Significantly, in a major change to Texas law, TUTSA also permits the court to award reasonable attorneys' fees to the “prevailing party” if: a claim for misappropriation is made in bad faith; a motion to terminate an injunction is made or resisted in bad faith; or willful and malicious misappropriation exists.
This provision permits plaintiffs to recover attorneys’ fees in the most egregious cases of misappropriation, while also providing some protections for defendants against unfounded claims of misappropriation.
While the practical impact of this provision is yet to be determined in Texas, in theory, the ability for defendants to recover attorneys' fees may limit the common practice of some attorneys who name every party imaginable to a lawsuit if they have some tenuous relationship to the bad actor.
Impact on Other Aspects of Texas Law
TUTSA contains provisions establishing a presumption in favor of granting protective orders to preserve the secrecy of trade secret information, including provisions limiting access to information to attorneys and experts, holding hearings that are closed to the public, sealing records and issuing gag orders on the parties.
Moreover, TUTSA provides that its terms shall control over any conflicting provisions of the Texas Rules of Civil Procedure and prohibits the Texas Supreme Court from amending or adopting rules in conflicts with TUTSA. These provisions suggest that the burdensome (and costly) procedures under the existing rules for sealing court records and closing judicial proceedings to the public may not apply in cases brought under TUTSA.
TUTSA also “displaces conflicting tort, restitutionary, and other law of [Texas] providing civil remedies for misappropriation of a trade secret,” except for contractual remedies, civil remedies not based on misappropriation and criminal remedies.

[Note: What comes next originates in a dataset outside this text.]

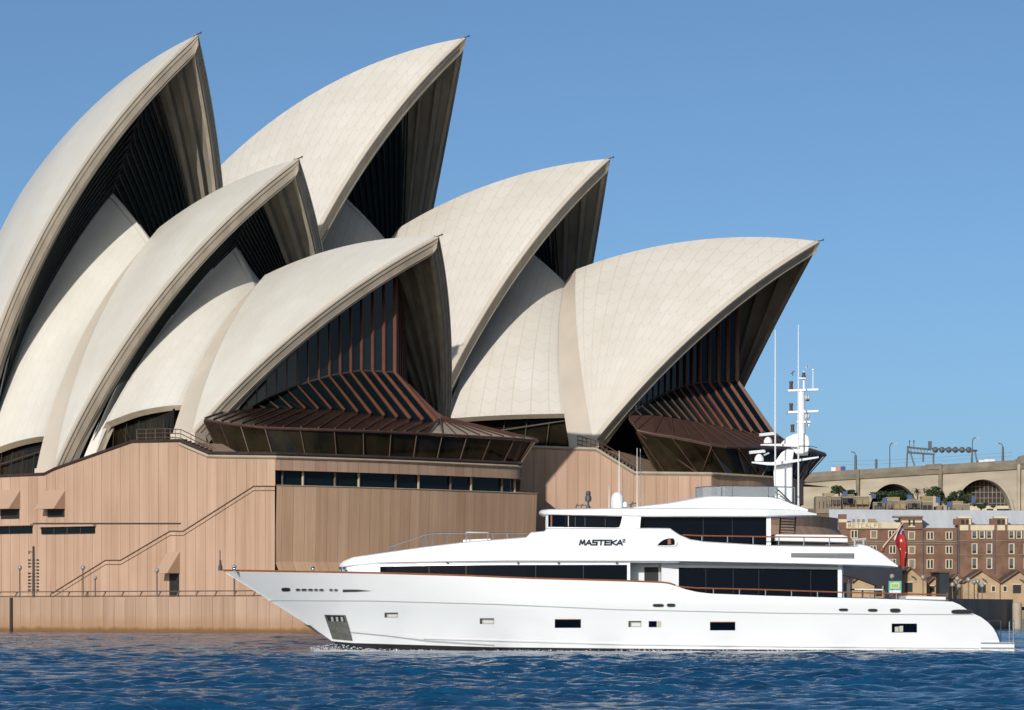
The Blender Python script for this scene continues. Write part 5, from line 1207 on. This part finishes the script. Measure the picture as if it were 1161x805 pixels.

This provision will likely prevent claimants from asserting a multitude of claims premised on the misappropriation of trade secrets.
It is unclear, however, whether TUTSA will also prevent plaintiffs from relying on the provisions of Texas law that provide an exception to Texas’ caps on punitive damages. Specifically, in trade secret litigation, it is not uncommon for plaintiffs to plead several of these so-called “cap buster” exceptions, the most common being for felony theft, as a means of recovering significant punitive damages. If TUTSA is found to preempt these cap-buster provisions, then the remedies available to plaintiffs may actually be more limited.
Implications for Businesses
TUTSA becomes effective on Sept. 1, 2013, and applies to any act of misappropriation that occurs after that date. Acts of misappropriation that occurred, or started to occur, prior to that date are governed by current law.
TUTSA provides an exclusive means for asserting misappropriation claims, and the definitions in the statute incorporate concepts that are currently brought under several related causes of action, including conversion, breach of fiduciary duty, tortious interference, violation of the Texas Theft Liability Act and violation of the Texas Harmful Access by Computers Act.
TUTSA’s remedial provisions, including the ability to recover attorneys’ fees, renders many of these claims superfluous, thereby streamlining pleadings, proof and importantly, the jury charge. The result should be claims that are easier and less expensive to prosecute and easier for juries to understand.
The uniform nature of the statute should also improve predictability and allow parties to better assess the strength and weaknesses of their case.